■ **Your task**: Begin with the first line below and retype each line exactly through the line containing "scene.camera = cam". Any pictures are to be left out.
— BEGIN Data block —
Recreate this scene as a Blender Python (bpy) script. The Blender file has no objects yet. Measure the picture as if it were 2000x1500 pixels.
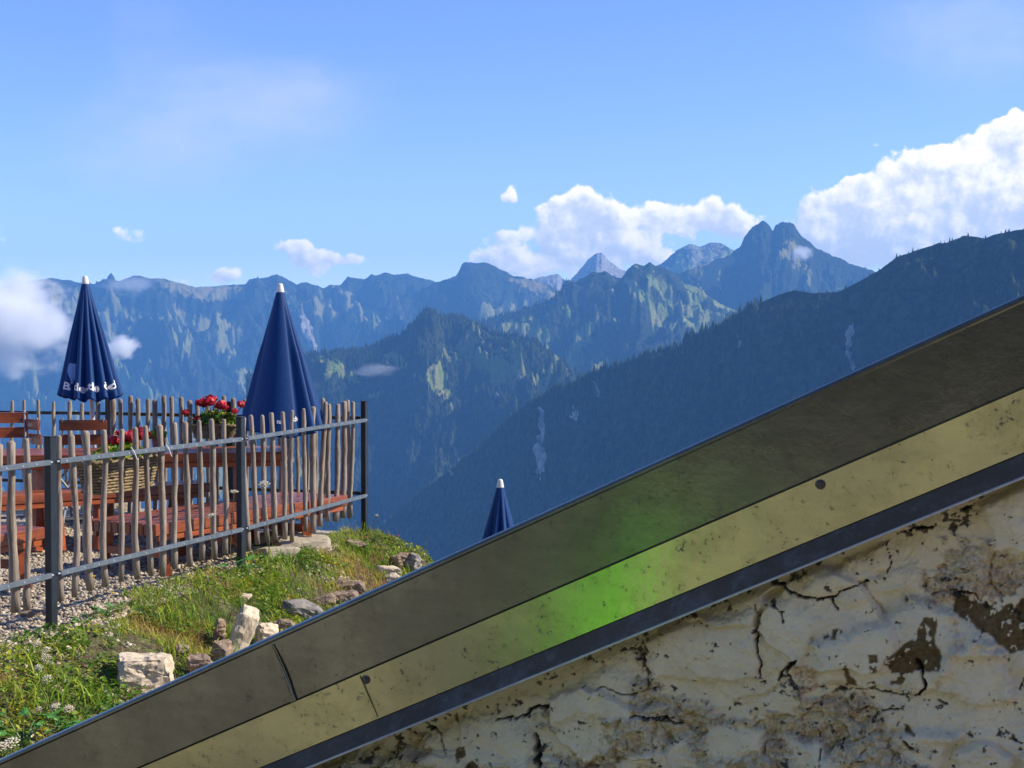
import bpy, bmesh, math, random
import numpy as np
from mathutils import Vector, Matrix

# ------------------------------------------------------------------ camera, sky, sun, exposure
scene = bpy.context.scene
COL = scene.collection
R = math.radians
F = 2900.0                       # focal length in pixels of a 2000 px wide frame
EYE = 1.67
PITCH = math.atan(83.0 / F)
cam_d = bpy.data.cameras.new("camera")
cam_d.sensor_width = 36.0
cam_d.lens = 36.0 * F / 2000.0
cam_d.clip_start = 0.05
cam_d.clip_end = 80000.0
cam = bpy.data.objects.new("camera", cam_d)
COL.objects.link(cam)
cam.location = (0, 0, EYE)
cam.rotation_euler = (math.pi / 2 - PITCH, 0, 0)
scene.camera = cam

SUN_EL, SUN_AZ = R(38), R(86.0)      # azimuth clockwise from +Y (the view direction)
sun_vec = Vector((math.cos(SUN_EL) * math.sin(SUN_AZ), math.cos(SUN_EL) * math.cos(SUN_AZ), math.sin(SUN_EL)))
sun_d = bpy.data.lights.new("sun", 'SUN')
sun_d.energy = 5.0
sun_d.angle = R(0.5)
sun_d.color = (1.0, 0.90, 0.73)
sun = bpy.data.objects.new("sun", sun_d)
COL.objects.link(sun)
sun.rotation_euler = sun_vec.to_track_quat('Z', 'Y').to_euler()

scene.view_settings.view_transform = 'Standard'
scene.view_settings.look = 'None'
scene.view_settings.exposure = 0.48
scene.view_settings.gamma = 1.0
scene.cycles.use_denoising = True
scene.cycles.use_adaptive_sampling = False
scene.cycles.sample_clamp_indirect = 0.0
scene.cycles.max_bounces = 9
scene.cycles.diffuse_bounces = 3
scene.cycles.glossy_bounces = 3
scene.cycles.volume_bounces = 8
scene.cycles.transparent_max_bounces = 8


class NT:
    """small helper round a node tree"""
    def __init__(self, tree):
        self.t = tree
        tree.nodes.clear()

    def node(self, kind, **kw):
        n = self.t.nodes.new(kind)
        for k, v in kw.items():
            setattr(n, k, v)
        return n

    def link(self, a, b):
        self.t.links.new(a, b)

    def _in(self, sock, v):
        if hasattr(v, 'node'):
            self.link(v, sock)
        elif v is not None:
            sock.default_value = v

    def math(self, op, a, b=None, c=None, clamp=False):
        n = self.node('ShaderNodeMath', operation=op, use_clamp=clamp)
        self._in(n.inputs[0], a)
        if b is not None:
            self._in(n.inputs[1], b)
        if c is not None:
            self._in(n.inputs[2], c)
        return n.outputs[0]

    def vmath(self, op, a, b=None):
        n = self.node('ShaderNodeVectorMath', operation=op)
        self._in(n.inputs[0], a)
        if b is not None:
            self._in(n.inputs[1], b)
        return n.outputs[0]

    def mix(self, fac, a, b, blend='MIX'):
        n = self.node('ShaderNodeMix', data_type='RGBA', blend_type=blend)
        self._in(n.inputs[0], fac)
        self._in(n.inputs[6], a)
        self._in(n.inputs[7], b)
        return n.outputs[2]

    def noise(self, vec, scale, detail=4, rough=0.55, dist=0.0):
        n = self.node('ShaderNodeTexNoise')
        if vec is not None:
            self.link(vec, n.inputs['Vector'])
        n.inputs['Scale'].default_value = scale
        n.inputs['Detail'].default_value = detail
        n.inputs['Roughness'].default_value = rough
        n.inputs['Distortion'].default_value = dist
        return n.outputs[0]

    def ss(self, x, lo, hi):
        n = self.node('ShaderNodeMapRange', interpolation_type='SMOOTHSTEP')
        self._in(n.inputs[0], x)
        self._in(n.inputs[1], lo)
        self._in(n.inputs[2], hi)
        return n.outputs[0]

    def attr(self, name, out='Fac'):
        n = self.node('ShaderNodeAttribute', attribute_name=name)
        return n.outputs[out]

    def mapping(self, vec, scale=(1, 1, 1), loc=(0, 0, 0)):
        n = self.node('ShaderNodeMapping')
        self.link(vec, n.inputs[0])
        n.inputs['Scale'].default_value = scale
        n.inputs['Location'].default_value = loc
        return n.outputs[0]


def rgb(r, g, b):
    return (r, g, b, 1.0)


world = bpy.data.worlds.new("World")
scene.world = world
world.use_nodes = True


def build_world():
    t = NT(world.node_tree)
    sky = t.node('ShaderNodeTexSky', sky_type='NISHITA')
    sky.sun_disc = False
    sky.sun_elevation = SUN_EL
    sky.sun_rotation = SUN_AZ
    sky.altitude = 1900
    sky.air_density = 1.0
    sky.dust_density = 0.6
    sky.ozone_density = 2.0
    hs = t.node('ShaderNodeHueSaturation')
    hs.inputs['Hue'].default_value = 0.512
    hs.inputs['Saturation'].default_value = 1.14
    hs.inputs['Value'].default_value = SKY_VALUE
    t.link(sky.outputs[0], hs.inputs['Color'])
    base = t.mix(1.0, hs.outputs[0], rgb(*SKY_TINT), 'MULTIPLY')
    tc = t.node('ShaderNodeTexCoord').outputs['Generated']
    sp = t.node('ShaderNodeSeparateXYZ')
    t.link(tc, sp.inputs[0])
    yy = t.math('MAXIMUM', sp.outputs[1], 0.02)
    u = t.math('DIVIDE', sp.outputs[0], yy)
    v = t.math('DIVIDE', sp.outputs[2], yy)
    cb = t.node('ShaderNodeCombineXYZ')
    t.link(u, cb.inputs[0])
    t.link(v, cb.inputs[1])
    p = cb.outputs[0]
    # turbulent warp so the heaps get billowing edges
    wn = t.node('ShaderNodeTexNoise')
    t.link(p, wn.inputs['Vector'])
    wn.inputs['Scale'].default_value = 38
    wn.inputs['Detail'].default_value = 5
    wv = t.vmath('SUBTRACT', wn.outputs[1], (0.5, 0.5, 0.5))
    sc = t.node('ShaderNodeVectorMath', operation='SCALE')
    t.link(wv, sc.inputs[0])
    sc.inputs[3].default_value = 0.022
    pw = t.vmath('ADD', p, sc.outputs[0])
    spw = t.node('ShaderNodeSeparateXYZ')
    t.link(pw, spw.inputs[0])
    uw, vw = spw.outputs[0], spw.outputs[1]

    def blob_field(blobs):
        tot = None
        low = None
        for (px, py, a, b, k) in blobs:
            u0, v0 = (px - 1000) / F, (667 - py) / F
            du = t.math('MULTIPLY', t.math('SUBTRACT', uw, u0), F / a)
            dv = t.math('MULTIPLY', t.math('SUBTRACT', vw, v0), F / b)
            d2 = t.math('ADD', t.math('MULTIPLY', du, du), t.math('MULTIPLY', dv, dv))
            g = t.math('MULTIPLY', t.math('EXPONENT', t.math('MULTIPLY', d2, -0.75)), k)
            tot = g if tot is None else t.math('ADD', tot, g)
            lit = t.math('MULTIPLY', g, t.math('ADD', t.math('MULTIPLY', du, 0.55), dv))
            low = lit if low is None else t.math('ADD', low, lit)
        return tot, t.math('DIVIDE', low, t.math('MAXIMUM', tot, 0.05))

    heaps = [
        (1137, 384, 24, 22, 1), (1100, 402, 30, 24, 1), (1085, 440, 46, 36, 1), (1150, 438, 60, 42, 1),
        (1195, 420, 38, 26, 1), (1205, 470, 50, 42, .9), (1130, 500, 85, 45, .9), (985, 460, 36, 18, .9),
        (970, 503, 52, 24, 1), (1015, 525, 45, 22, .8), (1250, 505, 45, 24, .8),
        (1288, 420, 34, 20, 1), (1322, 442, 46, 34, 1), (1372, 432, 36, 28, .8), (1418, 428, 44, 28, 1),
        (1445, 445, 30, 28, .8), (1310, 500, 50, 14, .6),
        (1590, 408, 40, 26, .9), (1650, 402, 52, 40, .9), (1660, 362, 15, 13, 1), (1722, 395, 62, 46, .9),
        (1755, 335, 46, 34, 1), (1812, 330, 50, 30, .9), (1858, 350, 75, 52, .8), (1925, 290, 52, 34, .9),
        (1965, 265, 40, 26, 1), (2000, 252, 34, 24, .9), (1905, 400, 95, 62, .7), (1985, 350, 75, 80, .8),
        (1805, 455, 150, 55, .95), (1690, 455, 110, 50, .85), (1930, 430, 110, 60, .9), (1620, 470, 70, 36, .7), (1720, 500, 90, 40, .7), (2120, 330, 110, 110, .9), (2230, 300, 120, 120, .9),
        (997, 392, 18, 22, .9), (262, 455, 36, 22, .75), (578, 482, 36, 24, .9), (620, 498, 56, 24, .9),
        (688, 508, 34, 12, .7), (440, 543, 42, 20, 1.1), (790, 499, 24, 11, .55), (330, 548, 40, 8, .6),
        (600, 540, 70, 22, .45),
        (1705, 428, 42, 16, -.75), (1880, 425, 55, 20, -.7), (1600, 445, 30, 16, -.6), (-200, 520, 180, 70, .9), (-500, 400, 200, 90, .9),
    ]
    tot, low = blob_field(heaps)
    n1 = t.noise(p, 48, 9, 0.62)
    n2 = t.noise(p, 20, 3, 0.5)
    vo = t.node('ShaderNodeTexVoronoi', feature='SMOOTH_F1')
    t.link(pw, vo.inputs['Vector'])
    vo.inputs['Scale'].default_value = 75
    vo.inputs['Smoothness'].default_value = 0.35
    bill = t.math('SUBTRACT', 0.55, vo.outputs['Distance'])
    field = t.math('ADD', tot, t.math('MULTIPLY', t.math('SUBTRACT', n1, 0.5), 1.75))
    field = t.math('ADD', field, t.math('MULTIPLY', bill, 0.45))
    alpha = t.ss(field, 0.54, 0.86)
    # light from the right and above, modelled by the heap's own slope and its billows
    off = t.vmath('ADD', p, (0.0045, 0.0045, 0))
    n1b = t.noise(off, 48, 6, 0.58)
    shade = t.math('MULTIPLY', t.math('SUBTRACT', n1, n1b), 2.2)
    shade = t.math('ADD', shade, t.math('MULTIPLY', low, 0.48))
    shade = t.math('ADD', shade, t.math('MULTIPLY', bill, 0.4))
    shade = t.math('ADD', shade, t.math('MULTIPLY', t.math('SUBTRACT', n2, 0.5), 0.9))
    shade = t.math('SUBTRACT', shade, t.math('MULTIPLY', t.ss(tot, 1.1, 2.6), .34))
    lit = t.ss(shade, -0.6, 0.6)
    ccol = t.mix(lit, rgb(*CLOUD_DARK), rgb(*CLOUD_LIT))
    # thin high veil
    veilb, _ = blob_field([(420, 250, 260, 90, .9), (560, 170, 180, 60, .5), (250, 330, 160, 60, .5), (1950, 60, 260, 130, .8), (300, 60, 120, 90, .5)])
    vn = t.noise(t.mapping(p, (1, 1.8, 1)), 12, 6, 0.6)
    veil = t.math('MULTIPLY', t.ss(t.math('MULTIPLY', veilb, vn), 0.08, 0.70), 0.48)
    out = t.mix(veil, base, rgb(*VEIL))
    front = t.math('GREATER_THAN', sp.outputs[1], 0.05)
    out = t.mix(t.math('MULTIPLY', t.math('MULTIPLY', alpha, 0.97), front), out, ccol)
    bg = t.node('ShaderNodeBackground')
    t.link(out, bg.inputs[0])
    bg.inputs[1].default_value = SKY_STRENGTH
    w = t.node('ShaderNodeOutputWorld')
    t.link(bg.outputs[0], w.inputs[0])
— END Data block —
■ **Task output**:
Recreate this scene as a Blender Python (bpy) script. The Blender file has no objects yet. Measure the picture as if it were 2000x1500 pixels.
import bpy, bmesh, math, random
import numpy as np
from mathutils import Vector, Matrix

# ------------------------------------------------------------------ camera, sky, sun, exposure
scene = bpy.context.scene
COL = scene.collection
R = math.radians
F = 2900.0                       # focal length in pixels of a 2000 px wide frame
EYE = 1.67
PITCH = math.atan(83.0 / F)
cam_d = bpy.data.cameras.new("camera")
cam_d.sensor_width = 36.0
cam_d.lens = 36.0 * F / 2000.0
cam_d.clip_start = 0.05
cam_d.clip_end = 80000.0
cam = bpy.data.objects.new("camera", cam_d)
COL.objects.link(cam)
cam.location = (0, 0, EYE)
cam.rotation_euler = (math.pi / 2 - PITCH, 0, 0)
scene.camera = cam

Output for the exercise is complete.